Es curioso comprobar cómo Gerald Durrell tergirversa la memoria de sus días de infancia omitiendo ciertos detalles, como que Lawrence ya estaba casado cuando se fueron a vivir a Corfú, escenario maravilloso de aquel descubrimiento suyo del mundo. Por ninguna parte aparece aquella 1ª esposa que tuvo su hermano, como si nunca hubiera existido. Lo difícil que debe ser hacer desaparecer de un relato a una determinada persona que, sin duda, participó de todos los acontecimientos que tuvieron lugar. Como tampoco aclara que su hermano no les siguiera en su regreso a Inglaterra, después de 5 años de estancia en la isla. Es como si en todo momento quisiera dar la impresión de que su familia era una piña, un tótem sagrado imposible de romper. Con los años, y ya cada cual haciendo su vida en países diferentes, se vería que la familia casi no se reunía y que incluso cuando murió uno de los hermanos, Leslie, no pudieron asistir a su entierro por sus compromisos y la distancia. Pero en aquel entonces, en tierras griegas, todo era idílico, como suele pasar en la tierna 1ª edad, cuando las familias están aún unidas y las tristezas de la vida (el cabeza de familia murió pronto) se sobrellevan mejor porque permanecen todos juntos.

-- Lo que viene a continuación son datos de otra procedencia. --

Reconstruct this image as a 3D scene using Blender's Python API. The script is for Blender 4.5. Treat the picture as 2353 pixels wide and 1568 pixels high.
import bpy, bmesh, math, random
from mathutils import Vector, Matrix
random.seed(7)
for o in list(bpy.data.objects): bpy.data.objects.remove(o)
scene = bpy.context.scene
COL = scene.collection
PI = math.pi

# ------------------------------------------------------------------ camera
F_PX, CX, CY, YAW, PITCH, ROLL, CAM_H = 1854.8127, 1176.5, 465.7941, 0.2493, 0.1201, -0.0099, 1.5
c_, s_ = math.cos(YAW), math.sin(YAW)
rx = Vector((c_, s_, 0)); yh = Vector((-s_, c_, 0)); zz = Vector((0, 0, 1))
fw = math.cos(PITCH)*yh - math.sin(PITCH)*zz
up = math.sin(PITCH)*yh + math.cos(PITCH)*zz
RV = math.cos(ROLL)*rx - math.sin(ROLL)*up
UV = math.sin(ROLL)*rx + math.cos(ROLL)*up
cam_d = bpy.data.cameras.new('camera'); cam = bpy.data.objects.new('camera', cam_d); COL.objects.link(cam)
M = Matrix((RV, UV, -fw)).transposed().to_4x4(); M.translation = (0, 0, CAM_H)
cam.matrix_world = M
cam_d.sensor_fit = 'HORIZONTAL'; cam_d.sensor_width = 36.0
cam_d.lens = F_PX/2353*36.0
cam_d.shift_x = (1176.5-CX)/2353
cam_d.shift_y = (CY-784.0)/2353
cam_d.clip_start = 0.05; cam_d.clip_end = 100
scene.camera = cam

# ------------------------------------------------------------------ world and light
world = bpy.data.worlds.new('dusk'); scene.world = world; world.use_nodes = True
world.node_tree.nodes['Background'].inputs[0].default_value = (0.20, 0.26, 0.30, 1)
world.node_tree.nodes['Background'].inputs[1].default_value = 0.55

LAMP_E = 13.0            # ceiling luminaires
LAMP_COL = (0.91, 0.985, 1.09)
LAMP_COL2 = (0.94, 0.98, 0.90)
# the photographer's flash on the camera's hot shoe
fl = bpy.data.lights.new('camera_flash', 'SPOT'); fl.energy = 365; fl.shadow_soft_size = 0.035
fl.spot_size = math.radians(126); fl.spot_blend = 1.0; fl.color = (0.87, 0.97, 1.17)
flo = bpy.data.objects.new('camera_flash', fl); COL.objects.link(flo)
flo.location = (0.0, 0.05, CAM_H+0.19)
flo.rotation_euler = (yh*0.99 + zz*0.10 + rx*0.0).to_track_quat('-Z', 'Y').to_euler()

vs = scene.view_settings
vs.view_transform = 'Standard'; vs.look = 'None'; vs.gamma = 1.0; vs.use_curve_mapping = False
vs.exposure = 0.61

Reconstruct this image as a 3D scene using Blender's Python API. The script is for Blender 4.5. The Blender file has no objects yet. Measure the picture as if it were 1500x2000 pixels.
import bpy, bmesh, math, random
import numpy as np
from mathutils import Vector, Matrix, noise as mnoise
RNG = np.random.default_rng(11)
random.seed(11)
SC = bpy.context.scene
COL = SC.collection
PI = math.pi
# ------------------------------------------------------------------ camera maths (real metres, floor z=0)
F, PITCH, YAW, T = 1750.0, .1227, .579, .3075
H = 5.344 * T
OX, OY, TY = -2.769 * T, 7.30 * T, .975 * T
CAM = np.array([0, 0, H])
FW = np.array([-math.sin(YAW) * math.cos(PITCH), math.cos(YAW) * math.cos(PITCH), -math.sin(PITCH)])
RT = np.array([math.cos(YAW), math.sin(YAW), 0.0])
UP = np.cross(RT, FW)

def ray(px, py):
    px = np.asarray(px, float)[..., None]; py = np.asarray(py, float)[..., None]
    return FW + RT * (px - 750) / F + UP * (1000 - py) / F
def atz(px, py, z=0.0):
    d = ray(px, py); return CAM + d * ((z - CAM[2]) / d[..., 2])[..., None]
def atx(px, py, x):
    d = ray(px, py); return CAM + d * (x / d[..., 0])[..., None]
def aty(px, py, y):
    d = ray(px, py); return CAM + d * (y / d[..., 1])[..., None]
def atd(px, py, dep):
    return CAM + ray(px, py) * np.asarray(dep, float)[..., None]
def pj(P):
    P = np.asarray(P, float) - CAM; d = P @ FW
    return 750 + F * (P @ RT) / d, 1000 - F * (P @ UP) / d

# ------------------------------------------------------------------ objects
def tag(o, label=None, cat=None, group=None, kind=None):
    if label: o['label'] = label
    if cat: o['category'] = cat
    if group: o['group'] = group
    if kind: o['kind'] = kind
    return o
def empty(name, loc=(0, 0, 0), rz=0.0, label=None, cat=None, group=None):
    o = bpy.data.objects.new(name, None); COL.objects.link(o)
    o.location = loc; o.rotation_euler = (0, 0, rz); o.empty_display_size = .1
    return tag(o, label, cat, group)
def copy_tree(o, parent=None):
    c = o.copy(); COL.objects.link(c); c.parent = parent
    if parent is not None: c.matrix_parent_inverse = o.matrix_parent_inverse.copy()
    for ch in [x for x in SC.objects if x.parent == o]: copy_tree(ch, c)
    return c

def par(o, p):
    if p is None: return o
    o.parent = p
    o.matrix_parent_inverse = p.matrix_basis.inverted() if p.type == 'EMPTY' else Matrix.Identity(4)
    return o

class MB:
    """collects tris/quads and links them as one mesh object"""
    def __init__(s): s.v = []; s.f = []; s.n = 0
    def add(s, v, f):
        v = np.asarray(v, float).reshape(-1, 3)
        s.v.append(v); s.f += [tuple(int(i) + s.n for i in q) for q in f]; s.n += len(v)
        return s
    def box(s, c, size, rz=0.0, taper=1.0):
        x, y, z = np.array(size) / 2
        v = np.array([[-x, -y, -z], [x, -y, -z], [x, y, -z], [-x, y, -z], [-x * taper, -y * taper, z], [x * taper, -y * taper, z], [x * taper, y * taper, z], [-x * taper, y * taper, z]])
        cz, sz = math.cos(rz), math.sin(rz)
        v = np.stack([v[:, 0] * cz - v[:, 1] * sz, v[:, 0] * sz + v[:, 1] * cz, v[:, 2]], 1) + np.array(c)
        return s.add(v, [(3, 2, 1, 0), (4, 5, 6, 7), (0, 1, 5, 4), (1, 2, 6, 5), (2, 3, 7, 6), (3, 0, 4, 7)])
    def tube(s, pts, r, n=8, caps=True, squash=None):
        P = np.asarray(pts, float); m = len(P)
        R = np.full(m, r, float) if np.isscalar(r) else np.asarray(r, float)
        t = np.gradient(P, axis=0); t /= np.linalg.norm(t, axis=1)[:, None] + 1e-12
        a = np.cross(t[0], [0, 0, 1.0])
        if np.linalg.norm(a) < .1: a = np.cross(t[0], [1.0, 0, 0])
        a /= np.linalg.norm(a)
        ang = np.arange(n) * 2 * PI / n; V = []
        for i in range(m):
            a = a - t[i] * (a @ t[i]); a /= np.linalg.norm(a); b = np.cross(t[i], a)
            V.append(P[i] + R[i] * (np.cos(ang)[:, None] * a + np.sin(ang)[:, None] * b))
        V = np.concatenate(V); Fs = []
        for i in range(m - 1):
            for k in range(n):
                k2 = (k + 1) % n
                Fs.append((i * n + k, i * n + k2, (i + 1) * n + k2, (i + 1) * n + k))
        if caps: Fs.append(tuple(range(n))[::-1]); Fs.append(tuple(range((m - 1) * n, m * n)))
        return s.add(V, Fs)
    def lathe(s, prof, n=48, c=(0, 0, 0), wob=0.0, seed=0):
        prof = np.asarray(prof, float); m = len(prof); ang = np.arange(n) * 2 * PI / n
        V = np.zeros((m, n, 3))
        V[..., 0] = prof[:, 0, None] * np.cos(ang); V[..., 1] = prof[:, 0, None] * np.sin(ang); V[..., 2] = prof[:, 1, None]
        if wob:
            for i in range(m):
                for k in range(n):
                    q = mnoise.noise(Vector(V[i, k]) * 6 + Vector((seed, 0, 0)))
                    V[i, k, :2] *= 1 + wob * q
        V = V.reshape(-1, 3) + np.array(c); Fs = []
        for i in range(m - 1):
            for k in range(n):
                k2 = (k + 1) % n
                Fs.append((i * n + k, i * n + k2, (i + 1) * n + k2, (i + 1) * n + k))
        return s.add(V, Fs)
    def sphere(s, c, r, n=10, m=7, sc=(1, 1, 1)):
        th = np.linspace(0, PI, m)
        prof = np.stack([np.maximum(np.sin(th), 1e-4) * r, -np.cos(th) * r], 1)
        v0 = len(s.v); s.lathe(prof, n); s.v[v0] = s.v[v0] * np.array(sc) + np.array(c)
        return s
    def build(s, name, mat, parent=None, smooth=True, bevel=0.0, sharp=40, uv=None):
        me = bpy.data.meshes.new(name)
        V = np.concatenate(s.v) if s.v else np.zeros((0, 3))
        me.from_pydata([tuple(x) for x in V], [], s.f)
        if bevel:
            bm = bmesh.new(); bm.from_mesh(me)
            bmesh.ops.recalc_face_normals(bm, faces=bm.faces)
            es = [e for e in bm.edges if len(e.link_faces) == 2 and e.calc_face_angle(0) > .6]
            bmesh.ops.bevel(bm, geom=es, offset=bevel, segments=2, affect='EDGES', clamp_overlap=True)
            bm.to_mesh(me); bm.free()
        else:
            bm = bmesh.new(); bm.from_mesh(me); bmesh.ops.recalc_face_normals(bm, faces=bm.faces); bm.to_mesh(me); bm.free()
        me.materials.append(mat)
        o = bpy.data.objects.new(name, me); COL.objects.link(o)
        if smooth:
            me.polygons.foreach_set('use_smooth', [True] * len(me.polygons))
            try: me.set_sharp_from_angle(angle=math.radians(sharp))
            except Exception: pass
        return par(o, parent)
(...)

Lawrence Durrell casi no se
reconoce en estas descripciones, según dijo en uno de los libros que prologó de
su hermano, aunque no descarta que probablemente él fuera así. Era el
intelectual de la familia, los libros atestaban su habitación, y siempre estaba escribiendo. Yo
estoy ahora con su Justine, el 1º de los que escribió de El cuarteto de
Alejandría, y aunque su prosa es magnífica y hermosa me está costando su lectura porque la
trama no me resulta interesante. Me pasó con la última novela de Antonio
Gala, y al igual que con él si continúo hasta el final es porque de vez en
cuando intercala pensamientos de una profundidad extraordinaria, reflexiones
personales sobre la vida y el mundo que son muy particulares y que yo
misma me he hecho alguna vez, no habiéndolas encontrado nunca en ninguna otra
parte. Es como si mis más intimas intuiciones se materializaran por 1ª vez en
palabras ante mis ojos. Es muy curioso, y un poco inquietante.
Lawrence, inglés al que no le
gustó nunca Inglaterra, coleccionista de esposas, amigo de tantos
intelectuales del momento, entre ellos su adorado Henry Miller, con el que
aparece en esta foto nudista, tan libres ellos como fueron de prejuicios y
moralinas, es el más conocido de los Durrell. Aunque si algo tienen en común él
y Gerald es un talento extraordinario unido a una naturalidad enorme, una
perspicaz inteligencia junto con una elaborada sencillez, la desenvoltura de su
lenguaje y su pensamiento, que no conocen artificios ni ataduras,
conformando todo ello un sello personal que los distingue del resto de su
generación. Ya todos los miembros de aquella familia murieron, pero la viveza
de sus experiencias y su forma de afrontar la vida los ha inmortalizado en la
memoria literaria, y en nuestra memoria, para disfrute de los lectores de todos los tiempos.